In hindsight, the cast was disappointed it happened, said Maratos.

It is certainly not Guild policy, said artistic director Eric Epstein, who was shocked when he heard about the cancellation.

“It’s not necessarily written, but it follows theatre tradition — the actors are expected to go on,” he said.

But Epstein is sympathetic.

“When you get small audiences, morale can start to slip,” he said.

“But we have an obligation to everyone on the team and the audience.”

The production’s producer, director and Epstein were all absent the night the play didn’t run.

“And I’m sorry I wasn’t phoned,” said Epstein, who was attending another performance.

“It definitely won’t happen again.”

The actors are volunteers, he added.

“But they take on a huge responsibility when they commit to do a show.”

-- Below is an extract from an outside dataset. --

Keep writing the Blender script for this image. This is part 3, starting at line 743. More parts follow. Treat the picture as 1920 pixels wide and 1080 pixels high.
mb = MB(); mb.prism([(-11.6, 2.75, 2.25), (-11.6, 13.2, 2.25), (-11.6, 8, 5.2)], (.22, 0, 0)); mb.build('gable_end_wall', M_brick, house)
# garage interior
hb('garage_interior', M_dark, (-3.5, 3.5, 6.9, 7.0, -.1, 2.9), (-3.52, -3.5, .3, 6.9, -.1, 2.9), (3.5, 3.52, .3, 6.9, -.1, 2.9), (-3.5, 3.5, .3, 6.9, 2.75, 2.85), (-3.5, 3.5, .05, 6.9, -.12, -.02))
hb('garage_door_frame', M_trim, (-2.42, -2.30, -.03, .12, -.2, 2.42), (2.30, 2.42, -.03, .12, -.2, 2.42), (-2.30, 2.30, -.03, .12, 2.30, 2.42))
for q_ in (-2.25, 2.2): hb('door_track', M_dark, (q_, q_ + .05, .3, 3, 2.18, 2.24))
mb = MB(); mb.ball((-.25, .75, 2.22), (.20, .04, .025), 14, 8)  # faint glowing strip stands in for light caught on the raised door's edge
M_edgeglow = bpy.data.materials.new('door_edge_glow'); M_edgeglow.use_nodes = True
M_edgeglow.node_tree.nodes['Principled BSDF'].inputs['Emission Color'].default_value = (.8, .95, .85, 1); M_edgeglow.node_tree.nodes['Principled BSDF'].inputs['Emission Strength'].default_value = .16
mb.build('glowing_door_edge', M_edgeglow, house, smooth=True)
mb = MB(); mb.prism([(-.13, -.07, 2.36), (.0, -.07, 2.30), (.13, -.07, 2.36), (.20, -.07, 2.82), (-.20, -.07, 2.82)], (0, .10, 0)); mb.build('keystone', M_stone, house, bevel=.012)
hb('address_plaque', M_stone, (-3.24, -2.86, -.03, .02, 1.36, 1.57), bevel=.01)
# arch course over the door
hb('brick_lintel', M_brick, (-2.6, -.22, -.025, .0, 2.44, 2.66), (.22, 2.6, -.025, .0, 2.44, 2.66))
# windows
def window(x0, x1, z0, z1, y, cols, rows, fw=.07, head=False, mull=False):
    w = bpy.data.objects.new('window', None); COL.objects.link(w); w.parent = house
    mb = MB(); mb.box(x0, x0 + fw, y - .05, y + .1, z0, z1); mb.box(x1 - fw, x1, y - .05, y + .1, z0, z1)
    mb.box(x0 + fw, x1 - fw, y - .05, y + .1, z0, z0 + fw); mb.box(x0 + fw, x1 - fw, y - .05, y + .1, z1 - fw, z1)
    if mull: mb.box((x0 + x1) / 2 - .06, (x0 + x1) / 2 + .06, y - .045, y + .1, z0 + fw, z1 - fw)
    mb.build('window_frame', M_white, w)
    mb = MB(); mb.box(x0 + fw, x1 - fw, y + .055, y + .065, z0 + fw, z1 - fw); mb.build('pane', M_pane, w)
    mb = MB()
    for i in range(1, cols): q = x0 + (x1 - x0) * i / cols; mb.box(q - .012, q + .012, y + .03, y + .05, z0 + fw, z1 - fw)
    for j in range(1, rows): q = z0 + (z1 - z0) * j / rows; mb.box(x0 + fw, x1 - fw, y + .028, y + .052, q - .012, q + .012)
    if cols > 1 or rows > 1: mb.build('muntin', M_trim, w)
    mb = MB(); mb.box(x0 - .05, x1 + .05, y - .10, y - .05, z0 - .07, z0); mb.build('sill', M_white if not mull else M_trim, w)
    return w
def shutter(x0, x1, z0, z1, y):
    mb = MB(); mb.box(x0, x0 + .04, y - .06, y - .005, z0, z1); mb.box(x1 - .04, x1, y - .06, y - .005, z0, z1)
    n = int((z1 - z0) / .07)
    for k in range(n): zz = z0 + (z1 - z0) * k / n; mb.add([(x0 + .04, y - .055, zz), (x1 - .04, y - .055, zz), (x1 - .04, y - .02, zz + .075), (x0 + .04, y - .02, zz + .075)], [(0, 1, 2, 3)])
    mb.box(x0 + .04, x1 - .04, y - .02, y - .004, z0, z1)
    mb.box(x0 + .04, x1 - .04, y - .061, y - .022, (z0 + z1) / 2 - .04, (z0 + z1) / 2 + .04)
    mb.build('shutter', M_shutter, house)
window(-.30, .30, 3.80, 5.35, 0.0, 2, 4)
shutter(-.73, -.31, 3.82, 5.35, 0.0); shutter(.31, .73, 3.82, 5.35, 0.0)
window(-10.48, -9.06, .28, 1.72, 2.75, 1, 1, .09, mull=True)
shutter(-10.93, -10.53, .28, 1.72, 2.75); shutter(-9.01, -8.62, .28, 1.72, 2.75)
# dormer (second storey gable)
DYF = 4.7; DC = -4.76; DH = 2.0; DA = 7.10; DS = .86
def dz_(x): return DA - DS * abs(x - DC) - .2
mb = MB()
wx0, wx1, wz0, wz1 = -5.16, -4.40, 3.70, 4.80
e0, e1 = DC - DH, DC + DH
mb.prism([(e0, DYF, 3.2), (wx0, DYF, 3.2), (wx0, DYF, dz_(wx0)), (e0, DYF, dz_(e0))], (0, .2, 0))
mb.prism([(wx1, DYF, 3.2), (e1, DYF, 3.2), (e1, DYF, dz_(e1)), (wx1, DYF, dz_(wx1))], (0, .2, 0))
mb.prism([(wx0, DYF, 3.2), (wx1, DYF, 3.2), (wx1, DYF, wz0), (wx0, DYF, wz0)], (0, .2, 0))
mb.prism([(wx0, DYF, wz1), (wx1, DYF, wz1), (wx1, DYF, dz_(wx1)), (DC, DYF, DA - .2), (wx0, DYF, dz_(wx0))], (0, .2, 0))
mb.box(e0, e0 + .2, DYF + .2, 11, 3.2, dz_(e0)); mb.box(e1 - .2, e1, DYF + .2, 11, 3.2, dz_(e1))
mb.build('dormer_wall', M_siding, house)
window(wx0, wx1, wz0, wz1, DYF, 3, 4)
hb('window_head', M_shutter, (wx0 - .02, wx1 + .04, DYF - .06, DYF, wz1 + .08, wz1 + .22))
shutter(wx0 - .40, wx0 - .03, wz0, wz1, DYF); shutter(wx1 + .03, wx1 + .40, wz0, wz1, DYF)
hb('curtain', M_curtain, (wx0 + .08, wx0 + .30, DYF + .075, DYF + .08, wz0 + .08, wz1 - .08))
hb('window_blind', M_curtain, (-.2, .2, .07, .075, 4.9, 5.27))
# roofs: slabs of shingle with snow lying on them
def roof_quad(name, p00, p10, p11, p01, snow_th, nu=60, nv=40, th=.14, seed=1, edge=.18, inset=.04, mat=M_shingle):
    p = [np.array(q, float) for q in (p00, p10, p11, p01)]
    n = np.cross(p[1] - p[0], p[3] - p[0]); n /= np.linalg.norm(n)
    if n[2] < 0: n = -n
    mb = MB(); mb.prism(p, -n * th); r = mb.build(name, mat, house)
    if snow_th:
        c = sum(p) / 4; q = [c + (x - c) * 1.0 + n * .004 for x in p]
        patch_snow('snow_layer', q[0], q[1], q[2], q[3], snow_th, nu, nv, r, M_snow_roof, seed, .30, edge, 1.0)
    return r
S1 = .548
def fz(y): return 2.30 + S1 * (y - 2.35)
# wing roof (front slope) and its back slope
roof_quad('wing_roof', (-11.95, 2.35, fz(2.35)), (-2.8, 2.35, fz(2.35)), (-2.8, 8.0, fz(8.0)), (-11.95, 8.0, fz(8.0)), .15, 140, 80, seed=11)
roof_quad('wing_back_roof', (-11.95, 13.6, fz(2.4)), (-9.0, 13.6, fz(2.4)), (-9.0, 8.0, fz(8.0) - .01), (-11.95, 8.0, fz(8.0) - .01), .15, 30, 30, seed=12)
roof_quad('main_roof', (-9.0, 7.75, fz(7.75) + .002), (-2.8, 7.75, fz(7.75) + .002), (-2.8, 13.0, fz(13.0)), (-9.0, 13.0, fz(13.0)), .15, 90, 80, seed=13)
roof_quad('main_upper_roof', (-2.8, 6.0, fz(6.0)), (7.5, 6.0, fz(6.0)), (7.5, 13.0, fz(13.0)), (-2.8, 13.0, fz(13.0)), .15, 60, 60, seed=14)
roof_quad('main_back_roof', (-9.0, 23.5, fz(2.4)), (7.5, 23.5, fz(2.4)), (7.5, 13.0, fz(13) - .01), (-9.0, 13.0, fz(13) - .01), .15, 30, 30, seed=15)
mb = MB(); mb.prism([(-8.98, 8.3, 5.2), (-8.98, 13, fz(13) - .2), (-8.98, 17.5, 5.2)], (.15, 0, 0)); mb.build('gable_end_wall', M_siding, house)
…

“I was pretty affected by (the cancellation),” said Maratos.

“We don’t get paid, we do it ‘cause we love it.

“Usually we only do 12 shows, and I wanted to do even more.”

Problem Child was already having a troubling run.

This month, the Guild staged two one-act plays by George F. Walker, Problem Child and Criminal Genius, both set in the seedy Suburban Motel.

But after successful opening night performances, one of the actors in Criminal Genius fell ill, and Problem Child had to run on its own.

The loss of the second play is going to hurt the Guild, said Epstein.

“We’ve had people get sick before, but usually we find a substitute.”

After missing four shows, Criminal Genius is running again, but box office numbers were compromised by the cancellations.

“We budget for a certain amount of box office sales and we’re probably not going to make it,” said Epstein.

For the single bill, the Guild charged two-thirds of the full ticket price, $12 instead of the original $18.

They also gave ticket holders a coupon offering 50 per cent off any upcoming performance.

The Guild couldn’t afford to just charge half-price for the single bill, and Epstein didn’t think it was necessary.

“It is a full evening of theatre, and if we’d put it on and charged $20, or $18, it wouldn’t have been outrageous,” he said.

“It’s hurting us in the bottom line, and we feel we’re giving good value at that money.”

Actors in the community have been working on Criminal Genius for more than four years, said Epstein.

And eventually, with help from the territory’s Arts Fund, they were able to stage the Open Door/Guild co-production.

Both shows run Wednesday through Saturday at the Guild Hall. Performances begin at 8 p.m.

A performance of Criminal Genius will also be staged as a single-bill Sunday at 8 p.m.